Pourquoi avez-vous sollicité des universitaires ? Les membres des associations sont de bons connaisseurs et ils sont motivés, souvent.
Très franchement, c’est un sujet très difficile à aborder pour un président de Région. Je suis intuitif et affectif, j’avais besoin de comprendre. J’ai commencé à réfléchir aux actions à mettre en œuvre après avoir rencontré les responsables de la Fédération des associations pour la langue normande (FALE) et surtout lors des échanges de la première Rencontre des parlers normands. Il y a des sujets qui sont une évidence et puis il y a des sujets sur lesquels on se dit : « Mais comment je peux prendre cette histoire ? ». Il y a énormément de passion et dès lors qu’il y a de la passion, on risque de se prendre les pieds dans le tapis. J’ai compris qu’il fallait un fondement scientifique à notre action, parce que le but ce n’est pas de faire du folklore, encore moins de l’identitarisme. D’abord, sur certains dossiers comme les panneaux de communes, il y a des cadres juridiques et réglementaires que nous ne pouvons pas ignorer. Ensuite, d’autres dossiers sont politiques et délicats, comme la reconnaissance du normand par l’Éducation nationale comme une langue régionale, qui pourrait être enseignée dans le temps scolaire. Enfin, une politique linguistique ne fait pas l’unanimité auprès de tous les élus, ni auprès de tous les citoyens. Certains esprits chagrins n’en voient pas la légitimité ou en contestent l’utilité. S’appuyer sur le travail de spécialistes reconnus, c’est garantir le sérieux de nos initiatives et une plus grande adhésion de tous.

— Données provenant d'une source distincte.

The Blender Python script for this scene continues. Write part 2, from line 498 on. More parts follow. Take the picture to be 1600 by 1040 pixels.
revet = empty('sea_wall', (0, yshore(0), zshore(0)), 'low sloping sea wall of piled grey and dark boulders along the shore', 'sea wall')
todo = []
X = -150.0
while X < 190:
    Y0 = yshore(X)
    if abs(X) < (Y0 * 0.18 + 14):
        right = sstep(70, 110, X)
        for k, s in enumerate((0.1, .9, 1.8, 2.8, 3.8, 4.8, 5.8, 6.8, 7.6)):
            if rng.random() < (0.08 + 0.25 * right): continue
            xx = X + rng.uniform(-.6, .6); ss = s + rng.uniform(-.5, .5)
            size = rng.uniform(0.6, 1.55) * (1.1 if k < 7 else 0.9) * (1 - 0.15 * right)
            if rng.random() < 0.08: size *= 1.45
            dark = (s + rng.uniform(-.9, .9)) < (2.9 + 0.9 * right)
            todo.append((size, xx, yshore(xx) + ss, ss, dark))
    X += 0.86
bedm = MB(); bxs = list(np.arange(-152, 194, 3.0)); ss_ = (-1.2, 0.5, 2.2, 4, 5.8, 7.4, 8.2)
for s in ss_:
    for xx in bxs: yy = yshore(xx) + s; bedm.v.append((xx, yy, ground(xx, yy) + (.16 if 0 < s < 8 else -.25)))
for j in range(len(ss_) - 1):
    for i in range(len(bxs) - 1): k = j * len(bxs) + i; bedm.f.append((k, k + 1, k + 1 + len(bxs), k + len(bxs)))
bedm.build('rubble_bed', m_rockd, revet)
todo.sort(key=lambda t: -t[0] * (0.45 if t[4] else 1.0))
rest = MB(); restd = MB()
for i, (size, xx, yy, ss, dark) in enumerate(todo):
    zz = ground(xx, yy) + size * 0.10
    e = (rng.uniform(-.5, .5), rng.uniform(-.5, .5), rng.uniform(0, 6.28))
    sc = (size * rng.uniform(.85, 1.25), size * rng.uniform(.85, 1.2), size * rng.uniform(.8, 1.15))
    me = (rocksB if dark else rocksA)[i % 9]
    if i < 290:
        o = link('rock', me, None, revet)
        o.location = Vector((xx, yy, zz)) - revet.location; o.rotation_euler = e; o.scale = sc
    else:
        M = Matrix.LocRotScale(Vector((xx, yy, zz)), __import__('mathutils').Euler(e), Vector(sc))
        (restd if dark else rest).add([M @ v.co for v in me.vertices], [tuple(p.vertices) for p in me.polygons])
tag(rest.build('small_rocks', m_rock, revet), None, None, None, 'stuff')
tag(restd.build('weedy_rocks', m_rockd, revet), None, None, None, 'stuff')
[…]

Pouvez-vous nous décrire les actions que vous avez décidées ?
Je crois que c’est l’un des objets de ce numéro de Langues et cité, aussi je vais laisser aux responsables et aux spécialistes le soin de le faire. Mais je tiens quand même à dire que je suis fier de ce qui a déjà été réalisé depuis 2019. Le projet d’atlas numérique, construit à partir de l’Atlas linguistique et ethnographique normand débuté par Patrice Brasseur en 1970, est d’une richesse culturelle absolument gigantesque. C’est un immense moyen de nous réapproprier notre patrimoine linguistique, notre culture, notre histoire, notre fierté, et c’est un projet scientifique majeur, unique en France. Les panneaux de communes en normand ont commencé à se multiplier et l’écho est très positif dans la population locale, qui se réapproprie la façon de nommer les lieux qu’avaient leurs parents ou leurs grands-parents, et que certains ont perpétuée jusqu’à aujourd’hui. La création du Diplôme universitaire d’études normandes a été un peu longue à se mettre en place, mais elle est un vrai succès. J’ai demandé qu’une version « allégée » soit accessible aux élus et personnels de la Région ; les retours sont enthousiastes. À travers tous ces exemples, je constate que progressivement un sentiment de fierté, d’appartenance au même espace culturel, de communauté de destin resurgit. Cette politique sera poursuivie car elle contribue grandement à la réussite de la Normandie et à la fierté d’être Normand.